Pace interiore e nirvana, libertà del cuore: il sogno di un’India “tutta metafisica e contemplativa, così diversa dall’India di Kipling, tutta concreta, affaccendata, brulicante”, scriveva Massimo Mila, primo e unico traduttore italiano, la cui versione, nel passaggio da Frassinelli (1945) ad Adelphi (1973), diventa letteralmente sciamanica. D’altra parte Hesse stesso conobbe l’indifferenza: a Romain Rolland raccontò per lettera nel ’23 lo sconforto vissuto di fronte al fatto che “in occasione di nessun altro libro i miei amici più stretti mi hanno ignorato come adesso… non uno che si sia dato la pena di accusarne ricevuta, anche solo con due righe”. E lamenta il “rispettoso imbarazzo” dei giornali e della critica. Non era ancora il momento di Siddhartha. Quello in cui il libro, anche in Italia, “dilagò”, per usare l’espressione di Roberto Calasso, coincide con l’uscita nella Piccola Biblioteca, formato piccolo e iconica tinta pastello, trent’anni dopo la prima apparizione, finalmente in sintonia con la ricerca spirituale di ragazze e ragazzi che, in qualche caso, azzardarono perfino a usare Siddhartha per battezzare la prole. Il quattordicenne protagonista del film di Francesca Archibugi L’albero delle pere si chiama così, e alle spalle sembra avere solo adulti falliti nella loro esplorazione del senso della vita.

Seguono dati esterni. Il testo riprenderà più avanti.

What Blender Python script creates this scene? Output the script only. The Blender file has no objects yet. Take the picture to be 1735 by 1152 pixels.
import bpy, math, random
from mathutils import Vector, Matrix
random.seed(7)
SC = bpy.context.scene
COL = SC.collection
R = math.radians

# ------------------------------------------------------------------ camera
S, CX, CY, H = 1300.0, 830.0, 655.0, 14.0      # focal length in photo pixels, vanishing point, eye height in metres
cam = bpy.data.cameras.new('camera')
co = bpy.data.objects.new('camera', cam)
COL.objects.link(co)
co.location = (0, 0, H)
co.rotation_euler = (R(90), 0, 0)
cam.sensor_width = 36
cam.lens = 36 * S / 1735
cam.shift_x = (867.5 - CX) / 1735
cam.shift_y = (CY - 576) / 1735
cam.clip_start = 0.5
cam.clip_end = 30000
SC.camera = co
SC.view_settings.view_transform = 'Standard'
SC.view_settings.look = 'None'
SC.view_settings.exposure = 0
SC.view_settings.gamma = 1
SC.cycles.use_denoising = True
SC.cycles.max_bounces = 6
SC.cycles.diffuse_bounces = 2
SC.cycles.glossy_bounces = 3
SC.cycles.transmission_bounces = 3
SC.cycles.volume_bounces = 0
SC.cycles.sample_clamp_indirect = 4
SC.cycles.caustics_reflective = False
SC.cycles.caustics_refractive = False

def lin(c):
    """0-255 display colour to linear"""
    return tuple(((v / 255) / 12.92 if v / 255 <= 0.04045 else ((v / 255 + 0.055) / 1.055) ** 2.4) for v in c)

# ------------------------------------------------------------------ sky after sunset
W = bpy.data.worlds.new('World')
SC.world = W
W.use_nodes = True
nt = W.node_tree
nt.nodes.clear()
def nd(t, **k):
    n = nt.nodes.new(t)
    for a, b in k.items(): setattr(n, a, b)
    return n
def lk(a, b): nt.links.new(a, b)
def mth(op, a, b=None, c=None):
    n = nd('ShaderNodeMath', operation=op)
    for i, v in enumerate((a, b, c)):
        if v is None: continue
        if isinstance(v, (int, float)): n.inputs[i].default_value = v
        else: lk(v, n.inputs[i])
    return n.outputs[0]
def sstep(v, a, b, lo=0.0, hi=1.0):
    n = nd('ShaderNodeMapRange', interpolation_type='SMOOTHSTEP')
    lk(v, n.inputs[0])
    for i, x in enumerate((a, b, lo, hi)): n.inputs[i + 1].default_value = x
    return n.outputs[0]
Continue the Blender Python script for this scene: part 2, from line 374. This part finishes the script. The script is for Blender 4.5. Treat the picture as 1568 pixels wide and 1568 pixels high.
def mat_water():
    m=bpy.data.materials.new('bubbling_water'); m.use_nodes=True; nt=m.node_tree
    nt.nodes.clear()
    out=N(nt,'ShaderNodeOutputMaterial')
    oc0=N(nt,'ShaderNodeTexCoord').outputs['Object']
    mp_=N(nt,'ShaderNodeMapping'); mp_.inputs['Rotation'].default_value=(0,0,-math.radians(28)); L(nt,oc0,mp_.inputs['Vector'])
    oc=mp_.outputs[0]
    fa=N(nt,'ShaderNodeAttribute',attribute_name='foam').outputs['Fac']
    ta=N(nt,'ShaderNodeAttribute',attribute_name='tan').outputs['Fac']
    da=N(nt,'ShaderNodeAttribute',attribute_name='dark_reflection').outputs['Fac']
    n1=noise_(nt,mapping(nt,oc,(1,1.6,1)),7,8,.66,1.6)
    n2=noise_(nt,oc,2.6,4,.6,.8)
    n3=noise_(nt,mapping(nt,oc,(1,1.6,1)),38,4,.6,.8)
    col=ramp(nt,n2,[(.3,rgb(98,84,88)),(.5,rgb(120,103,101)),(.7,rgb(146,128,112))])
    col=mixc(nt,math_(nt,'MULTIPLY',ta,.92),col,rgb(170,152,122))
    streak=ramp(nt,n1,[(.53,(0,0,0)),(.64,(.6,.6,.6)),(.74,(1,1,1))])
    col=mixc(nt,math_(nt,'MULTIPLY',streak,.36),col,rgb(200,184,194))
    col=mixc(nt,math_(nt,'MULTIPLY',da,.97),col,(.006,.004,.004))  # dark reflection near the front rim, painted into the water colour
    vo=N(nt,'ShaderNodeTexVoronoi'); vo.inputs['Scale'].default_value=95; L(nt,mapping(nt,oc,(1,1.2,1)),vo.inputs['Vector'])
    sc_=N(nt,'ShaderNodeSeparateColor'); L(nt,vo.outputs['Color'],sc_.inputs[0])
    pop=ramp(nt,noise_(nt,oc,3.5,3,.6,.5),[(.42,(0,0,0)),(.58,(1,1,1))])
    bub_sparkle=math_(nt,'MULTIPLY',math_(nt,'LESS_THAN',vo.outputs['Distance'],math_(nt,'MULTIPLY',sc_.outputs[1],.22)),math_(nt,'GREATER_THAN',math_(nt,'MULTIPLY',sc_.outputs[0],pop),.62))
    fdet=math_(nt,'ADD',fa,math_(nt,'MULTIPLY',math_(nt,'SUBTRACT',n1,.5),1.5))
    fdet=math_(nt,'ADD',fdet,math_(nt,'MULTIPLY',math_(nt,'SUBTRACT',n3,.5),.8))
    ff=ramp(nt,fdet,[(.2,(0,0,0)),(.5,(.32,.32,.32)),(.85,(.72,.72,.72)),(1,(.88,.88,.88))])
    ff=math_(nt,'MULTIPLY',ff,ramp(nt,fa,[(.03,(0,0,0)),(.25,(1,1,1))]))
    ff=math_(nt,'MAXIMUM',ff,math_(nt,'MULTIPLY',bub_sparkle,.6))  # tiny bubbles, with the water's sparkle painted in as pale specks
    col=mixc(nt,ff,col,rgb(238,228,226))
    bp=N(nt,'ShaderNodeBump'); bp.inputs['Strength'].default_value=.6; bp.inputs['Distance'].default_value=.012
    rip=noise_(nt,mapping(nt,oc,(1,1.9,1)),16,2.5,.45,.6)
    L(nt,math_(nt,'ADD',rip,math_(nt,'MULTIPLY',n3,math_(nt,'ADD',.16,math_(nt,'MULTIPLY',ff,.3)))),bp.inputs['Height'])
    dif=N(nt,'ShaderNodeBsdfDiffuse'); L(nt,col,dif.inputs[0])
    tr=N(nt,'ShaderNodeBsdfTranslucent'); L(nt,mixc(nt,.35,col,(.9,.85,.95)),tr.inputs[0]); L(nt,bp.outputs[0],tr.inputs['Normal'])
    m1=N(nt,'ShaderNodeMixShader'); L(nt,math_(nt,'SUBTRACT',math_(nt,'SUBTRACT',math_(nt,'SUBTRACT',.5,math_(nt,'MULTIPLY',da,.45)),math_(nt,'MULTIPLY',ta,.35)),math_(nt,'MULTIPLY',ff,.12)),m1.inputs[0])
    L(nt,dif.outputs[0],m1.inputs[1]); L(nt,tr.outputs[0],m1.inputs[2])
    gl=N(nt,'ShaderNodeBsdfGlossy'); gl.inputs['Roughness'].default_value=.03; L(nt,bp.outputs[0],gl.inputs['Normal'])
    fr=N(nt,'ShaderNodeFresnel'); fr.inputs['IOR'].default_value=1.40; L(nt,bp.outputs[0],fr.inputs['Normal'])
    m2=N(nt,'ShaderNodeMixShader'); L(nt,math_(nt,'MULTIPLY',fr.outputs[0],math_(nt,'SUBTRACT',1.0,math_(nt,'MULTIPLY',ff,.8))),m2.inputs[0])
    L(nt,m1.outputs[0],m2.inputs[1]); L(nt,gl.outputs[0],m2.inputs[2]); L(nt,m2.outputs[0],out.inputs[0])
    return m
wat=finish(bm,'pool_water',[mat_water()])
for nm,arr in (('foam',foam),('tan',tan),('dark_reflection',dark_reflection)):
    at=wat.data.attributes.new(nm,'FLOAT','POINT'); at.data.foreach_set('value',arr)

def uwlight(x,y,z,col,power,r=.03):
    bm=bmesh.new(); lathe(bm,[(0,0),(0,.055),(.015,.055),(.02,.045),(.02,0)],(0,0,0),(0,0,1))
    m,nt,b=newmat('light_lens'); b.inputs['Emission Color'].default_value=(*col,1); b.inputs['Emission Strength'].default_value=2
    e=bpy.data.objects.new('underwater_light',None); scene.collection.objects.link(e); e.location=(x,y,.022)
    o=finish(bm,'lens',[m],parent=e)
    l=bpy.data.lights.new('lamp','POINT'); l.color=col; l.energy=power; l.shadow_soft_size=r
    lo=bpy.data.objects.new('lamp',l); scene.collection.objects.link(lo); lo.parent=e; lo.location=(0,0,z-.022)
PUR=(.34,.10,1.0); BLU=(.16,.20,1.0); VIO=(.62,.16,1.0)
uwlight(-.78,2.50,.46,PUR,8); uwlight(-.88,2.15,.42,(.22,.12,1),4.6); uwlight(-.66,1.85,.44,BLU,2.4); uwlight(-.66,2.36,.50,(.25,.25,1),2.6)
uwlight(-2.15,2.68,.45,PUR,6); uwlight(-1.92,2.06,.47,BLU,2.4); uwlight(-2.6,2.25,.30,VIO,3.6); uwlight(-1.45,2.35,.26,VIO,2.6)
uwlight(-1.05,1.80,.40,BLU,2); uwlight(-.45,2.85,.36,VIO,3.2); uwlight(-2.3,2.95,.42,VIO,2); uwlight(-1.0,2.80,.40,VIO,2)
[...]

La fortuna pop avrebbe ripagato forse Hesse, che pure lo scrisse in una stagione di notevole interesse per l’Oriente: ancora Calasso sottolineava l’importanza della pubblicazione nel 1920 in Germania di una “scelta di scritti buddhisti, curata da Dahlke. È l’irruzione dell’Oriente in un’editoria alta ma non accademica. La stessa formula di Siddhartha, che è del ’22”. All’autore, benché non pienamente soddisfatto, sembrò di “avervi esposto un certo ideale di vita meditativa ispirato all’India: qualcosa”, scriveva due mesi dopo la conclusione della stesura – di nuovo per il nostro tempo”. Troppo nuovo o troppo antico? “Riassume di nuovo alcunché d’assai remoto”, insiste nell’agosto di quello stesso anno, contraddicendosi solo in apparenza. In fondo i suoi pellegrini, i viandanti, gli anarchici randagi, come li ha definiti Claudio Magris, offrono una poesia sempre un po’ sfasata rispetto al rigore dei calendari, “la poesia del vagabondare, la poesia della strada e delle stagioni, del lungo cammino e della breve pausa”. L’ossessione della ricerca del Sé non è databile, né deperibile; si rinnova a ogni giovinezza: in quei giorni che “puzzano di lunedì”, quando ti pare che gli adulti – come osserva Hesse sul punto di scrivere Siddhartha – si comportano come semidei, fingendo che il mondo sia perfetto.